Consider the data that follows and state how many lines contain the string "scene", using the number alone.

Available data =>

- - - - - - -

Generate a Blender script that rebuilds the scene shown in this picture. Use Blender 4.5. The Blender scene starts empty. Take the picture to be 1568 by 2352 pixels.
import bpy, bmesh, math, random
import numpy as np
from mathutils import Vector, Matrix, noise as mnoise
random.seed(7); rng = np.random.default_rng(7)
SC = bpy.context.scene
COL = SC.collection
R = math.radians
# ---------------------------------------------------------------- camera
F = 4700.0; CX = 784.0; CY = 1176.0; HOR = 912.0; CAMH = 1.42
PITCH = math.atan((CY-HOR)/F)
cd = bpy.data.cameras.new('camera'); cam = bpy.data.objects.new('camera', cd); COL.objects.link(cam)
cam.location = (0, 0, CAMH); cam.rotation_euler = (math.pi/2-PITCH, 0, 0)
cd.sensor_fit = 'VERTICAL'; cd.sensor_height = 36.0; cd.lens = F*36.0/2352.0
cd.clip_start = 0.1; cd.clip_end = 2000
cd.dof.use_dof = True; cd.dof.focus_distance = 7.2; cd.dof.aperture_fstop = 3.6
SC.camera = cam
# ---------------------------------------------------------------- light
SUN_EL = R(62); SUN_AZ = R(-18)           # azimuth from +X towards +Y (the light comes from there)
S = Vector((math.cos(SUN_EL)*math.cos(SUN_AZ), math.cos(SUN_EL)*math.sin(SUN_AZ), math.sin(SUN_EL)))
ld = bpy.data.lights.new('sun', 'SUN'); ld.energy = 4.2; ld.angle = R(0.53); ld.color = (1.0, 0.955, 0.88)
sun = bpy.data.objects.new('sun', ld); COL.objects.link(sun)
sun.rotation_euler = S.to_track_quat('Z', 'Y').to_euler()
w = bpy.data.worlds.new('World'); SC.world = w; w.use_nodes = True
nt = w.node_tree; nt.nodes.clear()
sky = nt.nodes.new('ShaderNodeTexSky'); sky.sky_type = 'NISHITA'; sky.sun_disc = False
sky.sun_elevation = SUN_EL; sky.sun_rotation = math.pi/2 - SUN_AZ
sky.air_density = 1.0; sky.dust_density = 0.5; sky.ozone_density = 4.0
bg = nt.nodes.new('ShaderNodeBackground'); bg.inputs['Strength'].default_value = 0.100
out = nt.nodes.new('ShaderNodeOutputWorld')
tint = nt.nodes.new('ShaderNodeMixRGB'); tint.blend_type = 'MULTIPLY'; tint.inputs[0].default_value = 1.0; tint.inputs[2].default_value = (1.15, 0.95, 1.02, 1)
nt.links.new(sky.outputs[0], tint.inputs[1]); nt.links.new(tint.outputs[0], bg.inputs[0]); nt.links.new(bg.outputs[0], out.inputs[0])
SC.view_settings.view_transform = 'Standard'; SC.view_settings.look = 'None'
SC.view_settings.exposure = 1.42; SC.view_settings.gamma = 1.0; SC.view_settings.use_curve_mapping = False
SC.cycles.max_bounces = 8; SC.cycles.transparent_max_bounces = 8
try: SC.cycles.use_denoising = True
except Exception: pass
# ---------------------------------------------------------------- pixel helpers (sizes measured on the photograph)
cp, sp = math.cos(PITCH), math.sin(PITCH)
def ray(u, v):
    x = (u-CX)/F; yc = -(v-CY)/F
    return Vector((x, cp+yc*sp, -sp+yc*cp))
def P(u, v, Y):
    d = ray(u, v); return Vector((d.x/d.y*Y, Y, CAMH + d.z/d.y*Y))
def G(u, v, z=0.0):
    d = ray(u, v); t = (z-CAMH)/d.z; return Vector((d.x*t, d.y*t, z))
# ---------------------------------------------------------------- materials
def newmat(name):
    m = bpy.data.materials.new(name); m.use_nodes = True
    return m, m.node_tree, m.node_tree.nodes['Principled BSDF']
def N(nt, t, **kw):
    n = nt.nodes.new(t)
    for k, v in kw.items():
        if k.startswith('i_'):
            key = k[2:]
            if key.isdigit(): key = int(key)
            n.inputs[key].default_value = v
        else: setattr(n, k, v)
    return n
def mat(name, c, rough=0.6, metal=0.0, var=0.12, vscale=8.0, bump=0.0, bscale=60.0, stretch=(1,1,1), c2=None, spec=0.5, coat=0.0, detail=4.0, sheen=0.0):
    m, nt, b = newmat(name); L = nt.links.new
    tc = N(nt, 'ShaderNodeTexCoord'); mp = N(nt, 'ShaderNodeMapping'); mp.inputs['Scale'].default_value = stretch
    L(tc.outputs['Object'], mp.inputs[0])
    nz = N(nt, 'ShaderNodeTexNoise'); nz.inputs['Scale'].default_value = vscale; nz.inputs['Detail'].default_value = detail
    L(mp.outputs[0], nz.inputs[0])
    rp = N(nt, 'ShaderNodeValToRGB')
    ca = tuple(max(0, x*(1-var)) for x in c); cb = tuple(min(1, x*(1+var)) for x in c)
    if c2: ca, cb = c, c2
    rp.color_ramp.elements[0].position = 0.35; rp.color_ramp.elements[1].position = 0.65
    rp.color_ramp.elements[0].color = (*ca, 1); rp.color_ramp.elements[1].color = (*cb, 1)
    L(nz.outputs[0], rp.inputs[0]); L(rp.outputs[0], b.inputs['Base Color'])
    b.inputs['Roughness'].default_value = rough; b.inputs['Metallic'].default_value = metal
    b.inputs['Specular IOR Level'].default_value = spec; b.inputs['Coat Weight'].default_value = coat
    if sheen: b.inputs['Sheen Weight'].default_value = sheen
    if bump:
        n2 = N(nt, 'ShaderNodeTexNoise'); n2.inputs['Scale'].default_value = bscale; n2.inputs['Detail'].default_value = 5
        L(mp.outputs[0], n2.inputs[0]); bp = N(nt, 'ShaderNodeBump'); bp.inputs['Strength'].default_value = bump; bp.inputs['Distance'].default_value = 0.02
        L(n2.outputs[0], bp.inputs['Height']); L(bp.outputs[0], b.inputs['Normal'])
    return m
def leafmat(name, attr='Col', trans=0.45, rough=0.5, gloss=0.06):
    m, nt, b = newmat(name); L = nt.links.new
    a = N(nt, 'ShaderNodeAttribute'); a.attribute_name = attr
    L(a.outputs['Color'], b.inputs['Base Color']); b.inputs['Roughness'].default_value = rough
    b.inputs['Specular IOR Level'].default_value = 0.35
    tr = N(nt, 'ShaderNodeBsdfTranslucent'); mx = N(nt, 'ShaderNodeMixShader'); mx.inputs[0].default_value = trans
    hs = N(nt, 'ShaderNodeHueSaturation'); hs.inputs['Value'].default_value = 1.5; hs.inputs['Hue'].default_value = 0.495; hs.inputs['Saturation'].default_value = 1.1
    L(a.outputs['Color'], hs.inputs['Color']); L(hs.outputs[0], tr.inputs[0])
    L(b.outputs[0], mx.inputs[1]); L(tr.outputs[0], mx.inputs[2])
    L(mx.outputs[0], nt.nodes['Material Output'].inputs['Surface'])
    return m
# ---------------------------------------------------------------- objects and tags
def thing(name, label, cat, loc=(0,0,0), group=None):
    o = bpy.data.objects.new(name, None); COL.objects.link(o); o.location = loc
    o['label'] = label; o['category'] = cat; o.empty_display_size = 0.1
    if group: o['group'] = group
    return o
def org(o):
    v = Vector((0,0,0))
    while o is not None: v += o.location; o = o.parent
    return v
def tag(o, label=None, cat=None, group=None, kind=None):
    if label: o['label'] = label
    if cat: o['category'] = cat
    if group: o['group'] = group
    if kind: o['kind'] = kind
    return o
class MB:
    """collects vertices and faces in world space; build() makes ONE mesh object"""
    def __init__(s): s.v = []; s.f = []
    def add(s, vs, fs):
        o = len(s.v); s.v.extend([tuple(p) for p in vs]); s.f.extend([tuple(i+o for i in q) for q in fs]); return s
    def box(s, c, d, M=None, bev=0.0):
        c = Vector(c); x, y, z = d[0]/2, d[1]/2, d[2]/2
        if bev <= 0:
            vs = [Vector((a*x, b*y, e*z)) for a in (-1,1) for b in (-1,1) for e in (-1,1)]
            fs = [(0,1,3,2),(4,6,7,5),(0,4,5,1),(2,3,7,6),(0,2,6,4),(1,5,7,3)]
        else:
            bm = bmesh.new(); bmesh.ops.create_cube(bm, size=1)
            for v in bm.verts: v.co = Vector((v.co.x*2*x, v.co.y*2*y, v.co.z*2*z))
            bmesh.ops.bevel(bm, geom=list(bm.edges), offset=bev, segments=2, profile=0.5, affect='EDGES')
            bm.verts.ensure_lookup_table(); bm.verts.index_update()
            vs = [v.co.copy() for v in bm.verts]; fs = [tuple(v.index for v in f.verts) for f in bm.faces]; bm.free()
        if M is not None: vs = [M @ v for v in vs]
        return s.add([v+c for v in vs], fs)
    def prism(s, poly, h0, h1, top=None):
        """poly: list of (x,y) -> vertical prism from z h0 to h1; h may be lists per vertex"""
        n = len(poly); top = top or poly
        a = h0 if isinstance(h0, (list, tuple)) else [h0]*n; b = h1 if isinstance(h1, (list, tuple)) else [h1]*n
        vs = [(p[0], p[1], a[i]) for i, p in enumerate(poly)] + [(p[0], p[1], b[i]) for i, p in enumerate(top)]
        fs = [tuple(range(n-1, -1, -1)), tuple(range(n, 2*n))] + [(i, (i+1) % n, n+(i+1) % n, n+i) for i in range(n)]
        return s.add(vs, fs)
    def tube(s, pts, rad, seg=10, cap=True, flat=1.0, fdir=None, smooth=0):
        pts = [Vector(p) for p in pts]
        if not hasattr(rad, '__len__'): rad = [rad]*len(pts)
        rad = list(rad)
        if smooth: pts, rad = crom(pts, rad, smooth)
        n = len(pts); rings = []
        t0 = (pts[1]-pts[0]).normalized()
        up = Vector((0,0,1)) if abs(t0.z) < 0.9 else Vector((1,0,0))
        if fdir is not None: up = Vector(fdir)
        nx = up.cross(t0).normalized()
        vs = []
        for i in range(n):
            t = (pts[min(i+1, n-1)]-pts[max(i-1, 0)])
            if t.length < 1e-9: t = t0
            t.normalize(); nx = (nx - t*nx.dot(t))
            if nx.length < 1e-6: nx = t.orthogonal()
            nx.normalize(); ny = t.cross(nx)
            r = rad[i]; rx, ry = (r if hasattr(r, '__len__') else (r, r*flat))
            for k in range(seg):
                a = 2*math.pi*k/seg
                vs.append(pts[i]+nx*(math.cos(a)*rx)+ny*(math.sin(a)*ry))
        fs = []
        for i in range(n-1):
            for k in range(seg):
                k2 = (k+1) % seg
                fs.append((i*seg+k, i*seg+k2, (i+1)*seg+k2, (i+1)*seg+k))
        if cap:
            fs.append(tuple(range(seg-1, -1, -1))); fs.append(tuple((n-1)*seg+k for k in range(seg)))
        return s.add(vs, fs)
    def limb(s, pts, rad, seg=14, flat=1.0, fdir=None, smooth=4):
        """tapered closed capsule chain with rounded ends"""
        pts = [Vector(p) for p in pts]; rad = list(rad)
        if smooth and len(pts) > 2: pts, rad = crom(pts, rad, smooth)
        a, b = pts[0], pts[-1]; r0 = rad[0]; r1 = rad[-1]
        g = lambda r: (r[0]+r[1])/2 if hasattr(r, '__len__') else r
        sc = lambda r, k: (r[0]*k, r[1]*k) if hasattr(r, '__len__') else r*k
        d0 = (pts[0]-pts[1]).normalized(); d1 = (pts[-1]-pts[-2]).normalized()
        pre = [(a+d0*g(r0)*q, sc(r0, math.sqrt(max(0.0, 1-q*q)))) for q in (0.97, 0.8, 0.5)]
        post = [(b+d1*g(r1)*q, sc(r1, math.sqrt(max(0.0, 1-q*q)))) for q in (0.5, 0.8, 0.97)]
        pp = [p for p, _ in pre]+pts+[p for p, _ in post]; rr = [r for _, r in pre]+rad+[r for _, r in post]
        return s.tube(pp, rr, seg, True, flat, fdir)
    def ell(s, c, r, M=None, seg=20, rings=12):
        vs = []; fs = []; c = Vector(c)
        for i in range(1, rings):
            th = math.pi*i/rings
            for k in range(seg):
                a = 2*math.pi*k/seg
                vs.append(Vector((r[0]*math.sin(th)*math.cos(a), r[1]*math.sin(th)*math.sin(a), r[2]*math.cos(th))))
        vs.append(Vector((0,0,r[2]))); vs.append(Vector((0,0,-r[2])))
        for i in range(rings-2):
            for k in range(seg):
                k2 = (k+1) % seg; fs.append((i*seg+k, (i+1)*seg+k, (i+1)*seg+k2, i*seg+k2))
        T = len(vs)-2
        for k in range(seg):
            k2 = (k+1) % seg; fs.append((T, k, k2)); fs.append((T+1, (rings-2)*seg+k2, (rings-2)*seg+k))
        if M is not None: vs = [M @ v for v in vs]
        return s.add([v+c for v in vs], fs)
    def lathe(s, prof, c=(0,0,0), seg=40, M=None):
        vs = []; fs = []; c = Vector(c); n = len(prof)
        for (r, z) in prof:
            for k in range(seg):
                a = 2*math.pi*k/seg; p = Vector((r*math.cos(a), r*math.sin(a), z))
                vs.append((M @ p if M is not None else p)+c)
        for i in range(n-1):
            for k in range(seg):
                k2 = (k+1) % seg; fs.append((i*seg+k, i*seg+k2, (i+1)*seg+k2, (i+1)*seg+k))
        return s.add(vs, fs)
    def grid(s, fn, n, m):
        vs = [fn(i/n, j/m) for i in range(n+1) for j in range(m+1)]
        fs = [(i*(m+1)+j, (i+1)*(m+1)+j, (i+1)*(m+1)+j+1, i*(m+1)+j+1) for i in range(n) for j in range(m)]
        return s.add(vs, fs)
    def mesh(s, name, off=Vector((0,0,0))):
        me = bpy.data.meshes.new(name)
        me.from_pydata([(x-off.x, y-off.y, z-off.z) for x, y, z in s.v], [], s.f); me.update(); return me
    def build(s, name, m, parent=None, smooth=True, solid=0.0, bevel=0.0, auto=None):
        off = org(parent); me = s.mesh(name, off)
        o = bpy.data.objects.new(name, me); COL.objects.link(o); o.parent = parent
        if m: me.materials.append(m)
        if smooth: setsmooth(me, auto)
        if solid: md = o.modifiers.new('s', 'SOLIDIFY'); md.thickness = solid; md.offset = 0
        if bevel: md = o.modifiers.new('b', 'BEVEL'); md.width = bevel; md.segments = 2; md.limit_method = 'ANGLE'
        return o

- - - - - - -

Exercise result => 2